- [STORED RECORDS]:
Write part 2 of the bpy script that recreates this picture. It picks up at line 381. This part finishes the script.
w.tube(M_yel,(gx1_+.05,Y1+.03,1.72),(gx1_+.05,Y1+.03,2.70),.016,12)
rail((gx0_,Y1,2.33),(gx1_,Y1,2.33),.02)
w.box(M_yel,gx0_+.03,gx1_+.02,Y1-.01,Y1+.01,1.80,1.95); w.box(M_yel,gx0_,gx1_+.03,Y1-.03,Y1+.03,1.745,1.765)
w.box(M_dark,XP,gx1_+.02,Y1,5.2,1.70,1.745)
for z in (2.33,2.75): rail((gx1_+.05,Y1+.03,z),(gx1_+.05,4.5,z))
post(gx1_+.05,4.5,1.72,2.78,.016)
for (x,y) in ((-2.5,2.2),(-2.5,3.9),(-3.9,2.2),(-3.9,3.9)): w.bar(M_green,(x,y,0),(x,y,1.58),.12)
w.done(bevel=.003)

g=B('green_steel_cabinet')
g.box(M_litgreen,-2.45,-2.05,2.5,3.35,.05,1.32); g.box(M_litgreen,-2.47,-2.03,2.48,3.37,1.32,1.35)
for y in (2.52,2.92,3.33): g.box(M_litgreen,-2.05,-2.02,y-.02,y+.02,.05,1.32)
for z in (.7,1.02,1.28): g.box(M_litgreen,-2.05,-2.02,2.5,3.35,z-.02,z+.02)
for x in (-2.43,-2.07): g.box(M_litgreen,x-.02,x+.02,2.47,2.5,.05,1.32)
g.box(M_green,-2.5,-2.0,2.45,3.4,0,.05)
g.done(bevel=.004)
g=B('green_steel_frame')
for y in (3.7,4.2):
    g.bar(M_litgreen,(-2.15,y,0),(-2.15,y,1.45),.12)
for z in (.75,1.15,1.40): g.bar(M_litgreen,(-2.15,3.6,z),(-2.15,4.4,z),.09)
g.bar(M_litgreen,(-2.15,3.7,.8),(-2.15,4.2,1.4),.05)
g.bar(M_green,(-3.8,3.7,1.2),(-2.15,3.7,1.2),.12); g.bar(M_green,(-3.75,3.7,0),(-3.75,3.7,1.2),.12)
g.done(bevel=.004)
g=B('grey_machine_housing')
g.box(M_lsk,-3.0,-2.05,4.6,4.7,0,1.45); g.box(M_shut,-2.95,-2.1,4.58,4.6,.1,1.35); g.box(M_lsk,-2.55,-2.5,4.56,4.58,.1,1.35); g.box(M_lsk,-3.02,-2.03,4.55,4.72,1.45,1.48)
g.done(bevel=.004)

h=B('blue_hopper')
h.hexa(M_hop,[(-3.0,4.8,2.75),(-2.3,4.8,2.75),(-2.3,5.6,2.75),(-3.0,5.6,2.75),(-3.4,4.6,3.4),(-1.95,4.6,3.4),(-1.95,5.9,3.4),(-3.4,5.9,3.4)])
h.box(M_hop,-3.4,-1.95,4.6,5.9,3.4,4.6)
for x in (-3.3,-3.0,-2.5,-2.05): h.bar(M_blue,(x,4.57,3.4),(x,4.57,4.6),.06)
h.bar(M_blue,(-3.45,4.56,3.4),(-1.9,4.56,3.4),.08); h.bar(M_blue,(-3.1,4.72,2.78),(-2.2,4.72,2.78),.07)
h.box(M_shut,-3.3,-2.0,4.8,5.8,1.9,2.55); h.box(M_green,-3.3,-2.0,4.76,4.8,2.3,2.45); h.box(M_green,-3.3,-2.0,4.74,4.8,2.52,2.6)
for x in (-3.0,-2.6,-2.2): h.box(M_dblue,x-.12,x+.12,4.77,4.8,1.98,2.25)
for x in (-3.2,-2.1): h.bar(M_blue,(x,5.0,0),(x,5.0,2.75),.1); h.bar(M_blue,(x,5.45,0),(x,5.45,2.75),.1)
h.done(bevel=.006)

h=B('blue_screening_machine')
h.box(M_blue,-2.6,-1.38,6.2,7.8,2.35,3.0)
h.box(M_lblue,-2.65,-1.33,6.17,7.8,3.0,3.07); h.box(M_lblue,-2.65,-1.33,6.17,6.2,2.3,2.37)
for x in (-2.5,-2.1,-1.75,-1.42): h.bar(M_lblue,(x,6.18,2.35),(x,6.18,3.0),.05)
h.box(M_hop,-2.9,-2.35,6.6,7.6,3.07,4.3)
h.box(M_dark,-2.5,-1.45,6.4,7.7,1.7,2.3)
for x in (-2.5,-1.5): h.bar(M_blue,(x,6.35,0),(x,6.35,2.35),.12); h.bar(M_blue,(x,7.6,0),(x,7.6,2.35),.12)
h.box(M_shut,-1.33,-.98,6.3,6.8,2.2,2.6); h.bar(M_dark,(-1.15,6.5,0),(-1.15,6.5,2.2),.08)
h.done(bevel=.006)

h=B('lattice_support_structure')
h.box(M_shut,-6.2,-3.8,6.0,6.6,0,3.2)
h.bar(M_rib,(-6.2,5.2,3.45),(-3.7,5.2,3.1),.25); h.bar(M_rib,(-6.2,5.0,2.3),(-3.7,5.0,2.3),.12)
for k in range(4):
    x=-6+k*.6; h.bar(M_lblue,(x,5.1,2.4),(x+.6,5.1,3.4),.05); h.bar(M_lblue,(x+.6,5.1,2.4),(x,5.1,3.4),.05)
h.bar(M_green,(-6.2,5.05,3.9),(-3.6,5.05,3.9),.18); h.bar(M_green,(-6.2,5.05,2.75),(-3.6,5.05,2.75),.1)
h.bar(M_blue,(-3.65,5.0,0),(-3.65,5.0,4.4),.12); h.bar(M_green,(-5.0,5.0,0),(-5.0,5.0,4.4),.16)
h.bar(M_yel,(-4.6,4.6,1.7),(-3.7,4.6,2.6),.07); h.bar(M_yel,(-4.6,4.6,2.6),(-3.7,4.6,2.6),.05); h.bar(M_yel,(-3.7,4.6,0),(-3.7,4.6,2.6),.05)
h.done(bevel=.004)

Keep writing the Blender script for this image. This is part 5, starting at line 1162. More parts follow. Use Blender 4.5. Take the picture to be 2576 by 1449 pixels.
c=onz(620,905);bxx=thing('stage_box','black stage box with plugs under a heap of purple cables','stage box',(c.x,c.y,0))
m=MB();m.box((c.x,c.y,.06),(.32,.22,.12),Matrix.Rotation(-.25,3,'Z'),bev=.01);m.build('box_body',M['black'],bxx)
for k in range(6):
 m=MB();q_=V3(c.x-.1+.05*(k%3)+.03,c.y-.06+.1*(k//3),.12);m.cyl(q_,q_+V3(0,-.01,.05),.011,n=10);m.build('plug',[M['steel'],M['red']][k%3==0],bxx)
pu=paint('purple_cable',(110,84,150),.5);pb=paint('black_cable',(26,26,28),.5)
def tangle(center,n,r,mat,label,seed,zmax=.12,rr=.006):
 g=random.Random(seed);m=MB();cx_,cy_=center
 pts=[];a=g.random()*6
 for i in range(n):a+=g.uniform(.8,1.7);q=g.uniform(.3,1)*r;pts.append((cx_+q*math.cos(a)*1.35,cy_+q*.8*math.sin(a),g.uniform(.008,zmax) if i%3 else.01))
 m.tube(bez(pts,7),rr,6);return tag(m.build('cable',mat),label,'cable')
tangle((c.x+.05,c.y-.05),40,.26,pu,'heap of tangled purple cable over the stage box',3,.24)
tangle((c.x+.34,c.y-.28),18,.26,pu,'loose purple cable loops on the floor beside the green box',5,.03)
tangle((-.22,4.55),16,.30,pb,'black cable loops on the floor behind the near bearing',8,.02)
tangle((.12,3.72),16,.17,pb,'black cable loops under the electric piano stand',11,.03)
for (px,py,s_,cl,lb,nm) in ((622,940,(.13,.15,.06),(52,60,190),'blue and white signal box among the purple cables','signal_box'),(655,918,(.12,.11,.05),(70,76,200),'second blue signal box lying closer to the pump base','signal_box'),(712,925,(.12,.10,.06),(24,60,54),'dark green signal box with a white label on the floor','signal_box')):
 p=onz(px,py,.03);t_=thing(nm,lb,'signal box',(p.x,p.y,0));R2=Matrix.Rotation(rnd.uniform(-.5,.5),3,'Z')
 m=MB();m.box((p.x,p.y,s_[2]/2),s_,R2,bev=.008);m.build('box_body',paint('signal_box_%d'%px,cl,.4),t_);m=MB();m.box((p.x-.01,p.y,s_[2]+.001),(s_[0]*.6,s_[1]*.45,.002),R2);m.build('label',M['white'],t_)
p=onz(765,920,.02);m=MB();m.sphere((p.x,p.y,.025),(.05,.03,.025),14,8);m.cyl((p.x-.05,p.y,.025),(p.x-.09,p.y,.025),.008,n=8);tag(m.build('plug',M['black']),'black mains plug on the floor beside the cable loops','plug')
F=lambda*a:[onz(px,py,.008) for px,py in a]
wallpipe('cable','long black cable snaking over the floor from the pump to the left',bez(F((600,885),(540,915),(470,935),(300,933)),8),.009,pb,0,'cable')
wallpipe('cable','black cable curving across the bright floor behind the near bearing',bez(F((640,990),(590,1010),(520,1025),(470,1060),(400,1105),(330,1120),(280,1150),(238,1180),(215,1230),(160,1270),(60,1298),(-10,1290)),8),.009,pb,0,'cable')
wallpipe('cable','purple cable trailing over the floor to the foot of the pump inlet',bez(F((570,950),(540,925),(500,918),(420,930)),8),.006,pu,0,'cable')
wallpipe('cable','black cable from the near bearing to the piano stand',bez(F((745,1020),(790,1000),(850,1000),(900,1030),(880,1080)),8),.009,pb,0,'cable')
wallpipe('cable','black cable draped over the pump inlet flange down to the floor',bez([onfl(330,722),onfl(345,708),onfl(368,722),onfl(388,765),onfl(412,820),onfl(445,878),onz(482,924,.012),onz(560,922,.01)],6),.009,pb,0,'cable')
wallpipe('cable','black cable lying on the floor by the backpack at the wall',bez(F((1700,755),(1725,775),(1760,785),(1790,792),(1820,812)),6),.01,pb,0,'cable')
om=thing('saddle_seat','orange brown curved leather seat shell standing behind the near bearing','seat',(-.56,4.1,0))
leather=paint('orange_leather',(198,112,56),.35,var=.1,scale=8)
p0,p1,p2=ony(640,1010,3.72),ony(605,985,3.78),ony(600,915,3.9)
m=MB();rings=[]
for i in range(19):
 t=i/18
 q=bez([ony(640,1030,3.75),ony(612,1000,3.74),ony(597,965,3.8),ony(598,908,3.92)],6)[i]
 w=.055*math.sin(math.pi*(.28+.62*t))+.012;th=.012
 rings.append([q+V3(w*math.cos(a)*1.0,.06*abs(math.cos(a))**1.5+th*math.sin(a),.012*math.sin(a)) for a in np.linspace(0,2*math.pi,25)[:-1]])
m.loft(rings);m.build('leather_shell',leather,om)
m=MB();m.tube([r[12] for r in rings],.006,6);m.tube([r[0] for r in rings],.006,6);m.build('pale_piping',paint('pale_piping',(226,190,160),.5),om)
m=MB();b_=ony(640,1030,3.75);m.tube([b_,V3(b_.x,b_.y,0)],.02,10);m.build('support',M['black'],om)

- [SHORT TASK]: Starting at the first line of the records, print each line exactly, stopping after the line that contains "w.done(bevel=.003)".

- [SOLUTION]:
Write part 2 of the bpy script that recreates this picture. It picks up at line 381. This part finishes the script.
w.tube(M_yel,(gx1_+.05,Y1+.03,1.72),(gx1_+.05,Y1+.03,2.70),.016,12)
rail((gx0_,Y1,2.33),(gx1_,Y1,2.33),.02)
w.box(M_yel,gx0_+.03,gx1_+.02,Y1-.01,Y1+.01,1.80,1.95); w.box(M_yel,gx0_,gx1_+.03,Y1-.03,Y1+.03,1.745,1.765)
w.box(M_dark,XP,gx1_+.02,Y1,5.2,1.70,1.745)
for z in (2.33,2.75): rail((gx1_+.05,Y1+.03,z),(gx1_+.05,4.5,z))
post(gx1_+.05,4.5,1.72,2.78,.016)
for (x,y) in ((-2.5,2.2),(-2.5,3.9),(-3.9,2.2),(-3.9,3.9)): w.bar(M_green,(x,y,0),(x,y,1.58),.12)
w.done(bevel=.003)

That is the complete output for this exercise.